BRIEF: Retype each line exactly. Skip images.

INFORMATION SUPPLIED:
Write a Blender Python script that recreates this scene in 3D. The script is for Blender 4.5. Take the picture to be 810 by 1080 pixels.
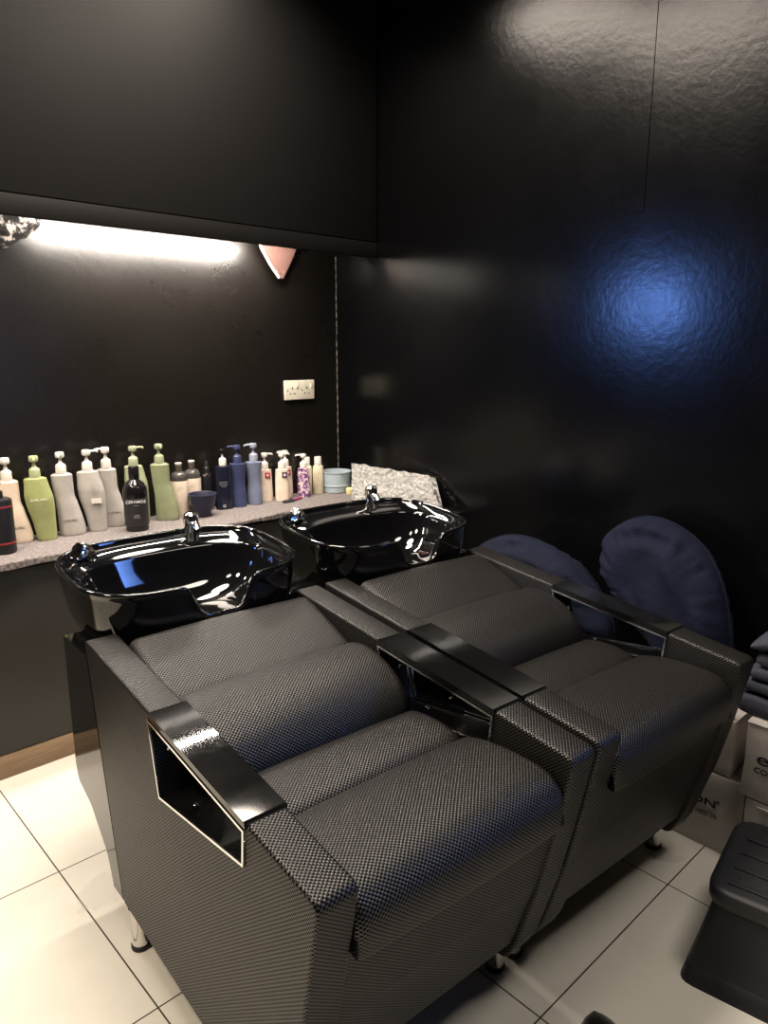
import bpy, bmesh, math, random
from mathutils import Vector, Matrix, noise
PI = math.pi
random.seed(7)
S = bpy.context.scene
for o in list(bpy.data.objects): bpy.data.objects.remove(o)
COL = S.collection

# ------------------------------------------------------------------ camera
cam_d = bpy.data.cameras.new('camera'); cam = bpy.data.objects.new('camera', cam_d); COL.objects.link(cam)
cam_d.sensor_fit = 'VERTICAL'; cam_d.sensor_height = 24.0; cam_d.lens = 24.0*770/1080
cam_d.clip_start = 0.05
cam.location = (0, 0, 1.45)
cam.rotation_euler = (PI/2 - math.atan(169/770), 0, math.radians(46.7-90))
S.camera = cam

# ------------------------------------------------------------------ world / exposure
W = bpy.data.worlds.new('world'); S.world = W; W.use_nodes = True
W.node_tree.nodes['Background'].inputs[0].default_value = (0.9, 0.92, 1.0, 1)
W.node_tree.nodes['Background'].inputs[1].default_value = 0.02
S.view_settings.view_transform = 'Standard'; S.view_settings.look = 'None'
S.view_settings.gamma = 1; S.view_settings.use_curve_mapping = False
S.view_settings.exposure = 0.0

# ------------------------------------------------------------------ lights of the room
def area(name, loc, target, size, power, col, sy=None, spread=180):
    d = bpy.data.lights.new(name, 'AREA'); d.energy = power; d.color = col
    d.shape = 'RECTANGLE' if sy else 'DISK'; d.size = size
    if sy: d.size_y = sy
    d.spread = math.radians(spread)
    o = bpy.data.objects.new(name, d); COL.objects.link(o); o.location = loc
    v = Vector(target)-Vector(loc); o.rotation_euler = v.to_track_quat('-Z', 'Y').to_euler()
    return o
WARM = (1.0, 0.86, 0.68); NEUT = (1.0, 0.91, 0.80); BLUE = (0.16, 0.34, 1.0)
area('ceiling_lamp', (1.0, 1.75, 2.95), (1.0, 1.75, 0), 0.8, 46, (1.0, 0.87, 0.74), spread=150)
area('ceiling_lamp', (1.5, 2.15, 2.95), (1.5, 2.15, 0), 0.6, 24, (1.0, 0.87, 0.74), spread=150)
area('ceiling_lamp', (-0.5, 1.7, 2.95), (-0.5, 1.7, 0), 0.45, 41, WARM, spread=140)
area('ceiling_lamp', (0.1, 0.7, 2.95), (0.1, 0.7, 0), 0.45, 9, NEUT, spread=150)
area('ceiling_lamp', (1.75, -0.1, 2.95), (1.75, -0.1, 0), 0.7, 19, NEUT, spread=150)
area('blue_sheen_light', (2.33, -0.35, 1.5), (1.2, 0.9, 1.12), 0.9, 3.0, BLUE, 0.7, spread=48)  # unseen blue light, added to put a blue sheen on the chair fronts
area('blue_lamp', (-0.62, 2.72, 1.82), (2.366, 1.3, 1.6), 0.24, 1.3, BLUE, spread=50)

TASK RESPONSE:
Write a Blender Python script that recreates this scene in 3D. The script is for Blender 4.5. Take the picture to be 810 by 1080 pixels.
import bpy, bmesh, math, random
from mathutils import Vector, Matrix, noise
PI = math.pi
random.seed(7)
S = bpy.context.scene
for o in list(bpy.data.objects): bpy.data.objects.remove(o)
COL = S.collection

# ------------------------------------------------------------------ camera
cam_d = bpy.data.cameras.new('camera'); cam = bpy.data.objects.new('camera', cam_d); COL.objects.link(cam)
cam_d.sensor_fit = 'VERTICAL'; cam_d.sensor_height = 24.0; cam_d.lens = 24.0*770/1080
cam_d.clip_start = 0.05
cam.location = (0, 0, 1.45)
cam.rotation_euler = (PI/2 - math.atan(169/770), 0, math.radians(46.7-90))
S.camera = cam

# ------------------------------------------------------------------ world / exposure
W = bpy.data.worlds.new('world'); S.world = W; W.use_nodes = True
W.node_tree.nodes['Background'].inputs[0].default_value = (0.9, 0.92, 1.0, 1)
W.node_tree.nodes['Background'].inputs[1].default_value = 0.02
S.view_settings.view_transform = 'Standard'; S.view_settings.look = 'None'
S.view_settings.gamma = 1; S.view_settings.use_curve_mapping = False
S.view_settings.exposure = 0.0

# ------------------------------------------------------------------ lights of the room
def area(name, loc, target, size, power, col, sy=None, spread=180):
    d = bpy.data.lights.new(name, 'AREA'); d.energy = power; d.color = col
    d.shape = 'RECTANGLE' if sy else 'DISK'; d.size = size
    if sy: d.size_y = sy
    d.spread = math.radians(spread)
    o = bpy.data.objects.new(name, d); COL.objects.link(o); o.location = loc
    v = Vector(target)-Vector(loc); o.rotation_euler = v.to_track_quat('-Z', 'Y').to_euler()
    return o
WARM = (1.0, 0.86, 0.68); NEUT = (1.0, 0.91, 0.80); BLUE = (0.16, 0.34, 1.0)
area('ceiling_lamp', (1.0, 1.75, 2.95), (1.0, 1.75, 0), 0.8, 46, (1.0, 0.87, 0.74), spread=150)
area('ceiling_lamp', (1.5, 2.15, 2.95), (1.5, 2.15, 0), 0.6, 24, (1.0, 0.87, 0.74), spread=150)
area('ceiling_lamp', (-0.5, 1.7, 2.95), (-0.5, 1.7, 0), 0.45, 41, WARM, spread=140)
area('ceiling_lamp', (0.1, 0.7, 2.95), (0.1, 0.7, 0), 0.45, 9, NEUT, spread=150)
area('ceiling_lamp', (1.75, -0.1, 2.95), (1.75, -0.1, 0), 0.7, 19, NEUT, spread=150)
area('blue_sheen_light', (2.33, -0.35, 1.5), (1.2, 0.9, 1.12), 0.9, 3.0, BLUE, 0.7, spread=48)  # unseen blue light, added to put a blue sheen on the chair fronts
area('blue_lamp', (-0.62, 2.72, 1.82), (2.366, 1.3, 1.6), 0.24, 1.3, BLUE, spread=50)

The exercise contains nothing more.